Thursday, July 12, 2018

We need to protect dolphins from mining

Correction: The Conservation Minister had no role in granting this permit. I had assumed that, as on land, exploration would require an access arrangement, which would have required her approval. But thanks to the Marine and Coastal Area (Takutai Moana) Act 2011's "no-one owns the seabed" position, the Crown Minerals Act was amended so that you don't need an access arrangement to explore or mine in the common marine and coastal area. And thanks to Taranaki District Council's "drill, baby, drill" policy, exploration is a permitted activity despite the entire area being a marine mammal sanctuary, so there's no RMA process either. There will be an RMA process for actual mining at least, but that won't stop the disruption from exploration.

As for how to fix this, the Marine Mammals Protection Act allows activites within Marine Mammal Sanctuaries to be regulated, and this is already used to prohibit mining (but not oil drilling) in part of the West Coast North Island Sanctuary. That area could be expanded, and further oil drilling banned.

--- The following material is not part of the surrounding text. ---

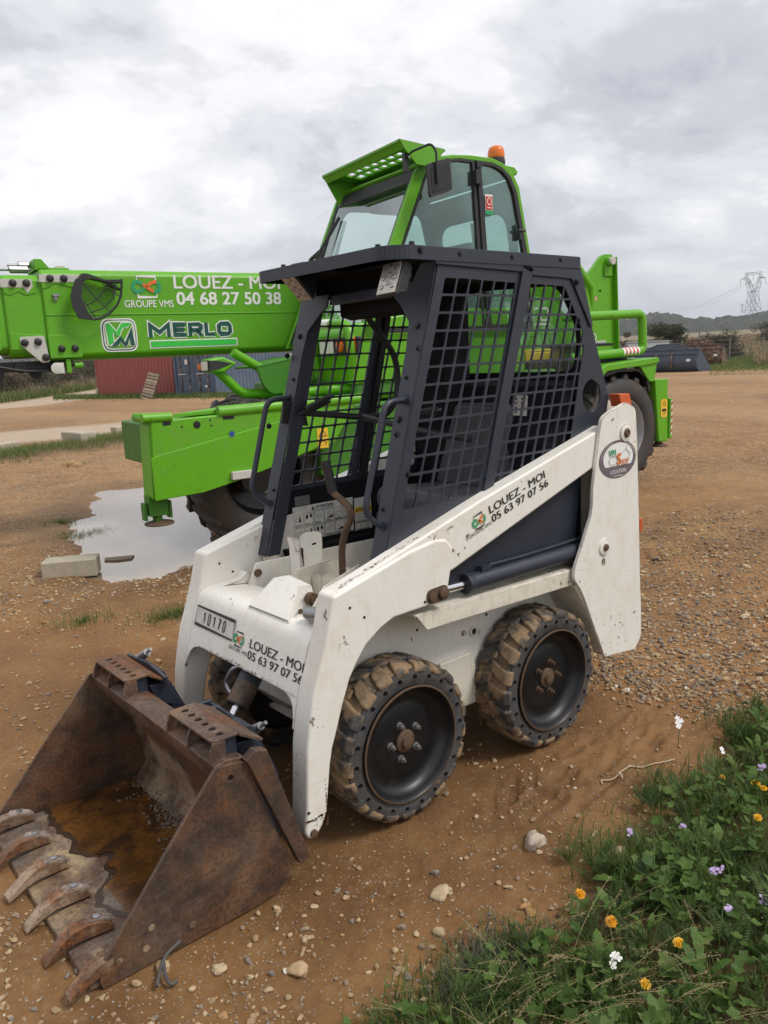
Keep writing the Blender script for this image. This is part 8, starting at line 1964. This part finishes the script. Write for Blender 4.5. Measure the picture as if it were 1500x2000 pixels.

But in the long term, there seems to be no reason to distinguish between onshore and offshore wildlife sanctuaries, so they need to be added to Schedule 4.

Conservation Minister Eugenie Sage MBIE appears to have quietly granted a permit to explore for ironsands in a Marine Mammal Sanctuary:

A mining exploration permit has been quietly granted inside a marine sanctuary set up to protect the endangered Māui dolphins.

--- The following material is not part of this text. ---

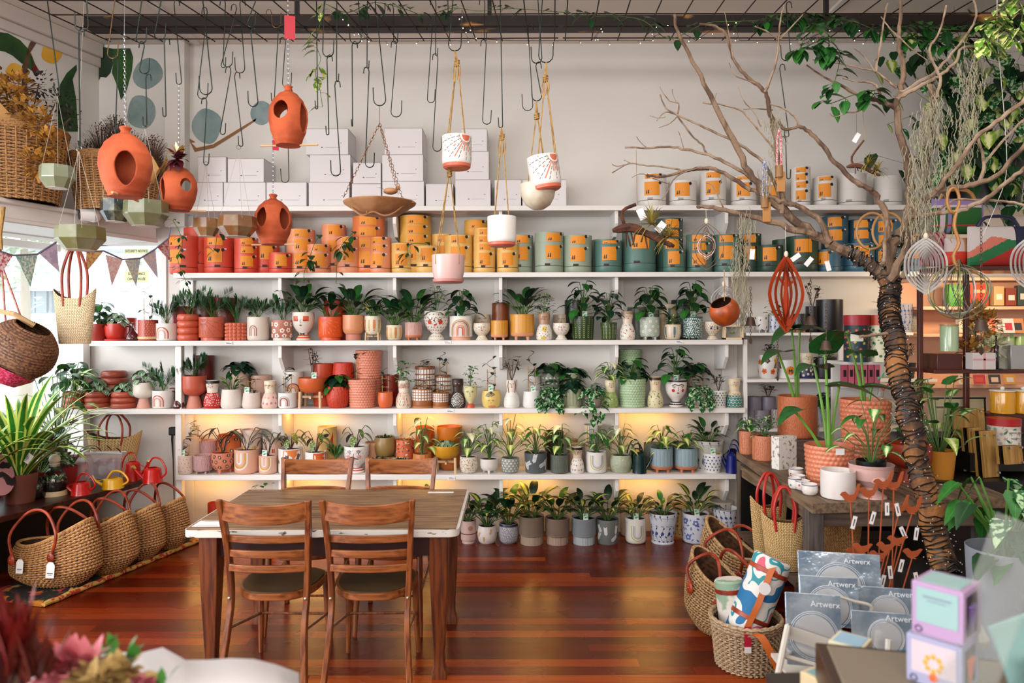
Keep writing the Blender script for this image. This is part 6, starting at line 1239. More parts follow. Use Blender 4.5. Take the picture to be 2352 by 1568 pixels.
tri = [((-20, 568), (30, 583), (-5, 640), fab('red', '#c8506a', '#ecd8d8')), ((35, 583), (87, 580), (70, 657), fab('teal', '#8ab4ac', '#d8e0d0')), ((90, 579), (130, 553), (136, 622), fab('lilac', '#c0b0d0', '#d4c8e0', 20)), ((199, 576), (238, 574), (197, 624), fab('yellow', '#e0c074', '#d0805c')), ((243, 583), (282, 594), (257, 655), fab('pink', '#e4b8b4', '#ecd4cc')), ((287, 596), (323, 590), (313, 657), fab('blue', '#aab4c0', '#dcd0a4')), ((327, 588), (357, 570), (363, 638), fab('mauve', '#bab2c8', '#dcc0a8')), ((362, 566), (388, 545), (392, 600), fab('rose', '#ccaaa8', '#bc5040'))]
for a, c, e, m in tri:
 vs = []
 for (x, y) in (a, c, e): q = P(x, y, bd(x)) - o0; vs.append(q)
 b = MB(); nrm = (vs[1] - vs[0]).cross(vs[2] - vs[0]).normalized() * .001; b.add([v + nrm for v in vs] + [v - nrm for v in vs], [(0, 1, 2), (5, 4, 3), (0, 3, 4, 1), (1, 4, 5, 2), (2, 5, 3, 0)], m); b.build('pennant', r)
b = MB(); b.tube([P(x, y, bd(x)) - o0 for x, y in ((-20, 568), (30, 584), (87, 581), (132, 552), (160, 560), (199, 576), (238, 574), (282, 594), (323, 591), (357, 570), (388, 545), (392, 520))], .006, C('#74748a', .8)); b.build('tape', r)
p = P(170, 787, 4.75); tt = tote('hanging_tote', 'pale straw tote with long red handles hanging in the window', 172, 787, 4.75, .28, .3, .33, mat('pale_straw', '#d9c8a6', .7, col2='#c4a878', scale=160, bump=.3, bscale=300), flare=1.1)
b = MB(); b.tube([(0, 0, .62), (0, 0, .8), (.01, .1, CEIL - p.z - .1)], .0015, C('#c8c4bc', .6), n=4); b.build('cord', tt)
p = P(26, 868, 4.6); r = thing('hanging_basket_bag', 'brown and crimson woven ball shaped bag hanging at the left edge', 'bag', p); r.scale = (1.22,) * 3; b = MB()
def fnb(u, v): th = 2 * pi * u; ph = pi * (.03 + .8 * v); return (.17 * sin(ph) * cos(th) - .02, .14 * sin(ph) * sin(th), .17 - .155 * cos(ph))
woven(b, fnb, 96, 52, mat('brown_net', '#7c5434', .7, col2='#4c2a1a', scale=80), .006, 44, 24); b.build('body', r, rot=(rad(5), rad(30), 0))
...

The decision has shocked conservation groups who were unaware of the move and the Department of Conservation has “significant concerns” about the safety of the dolphins if mining were to go ahead.


In May, permission to explore a 220-square-kilometre section off the coast of New Plymouth that falls within the sanctuary was granted to a company that wants to dredge the ocean floor for minerals.

Ironsands Offshore Mining Ltd will now be able to carry out tests, including drilling, to assess the viability of the project.

Its an appalling decision, and a pointless one: while the impact of exploration may be low, it is difficult to imagine a full mining operation being approved. But like the Otakiri Springs water decision, it may be a case of the Minister's hands being tied: marine mammal sanctuaries enjoy no special protection from mining, while the law covering access arrangements requires the Minister to consider economic benefits but not environmental costs unless the land is specifically held for conservation purposes (because in theory that is dealt with at the RMA stage, not at the mining consent stage. Except where the local council short-circuits the entire process with a "drill, baby, drill" policy...)

As for how to stop this, hopefully Greenpeace will OIA the advice, and seek a judicial review if there is any doubt about the decision. And of course there's protests (though again, when will the government repeal the Anadarko Amendment?) But in the long term, if we want to prevent mining or prospecting in marine mammal sanctuaries, we need to change the law. And at this stage it is worth noting that sanctuaries for land-based wildlife enjoy the protection of Schedule 4, meaning mining is absolutely forbidden. Sanctuaries for marine mammals do not, despite serving an identical purpose at sea. It would be a very simple members bill to add them. Maybe a Green MP would like to put one in the ballot?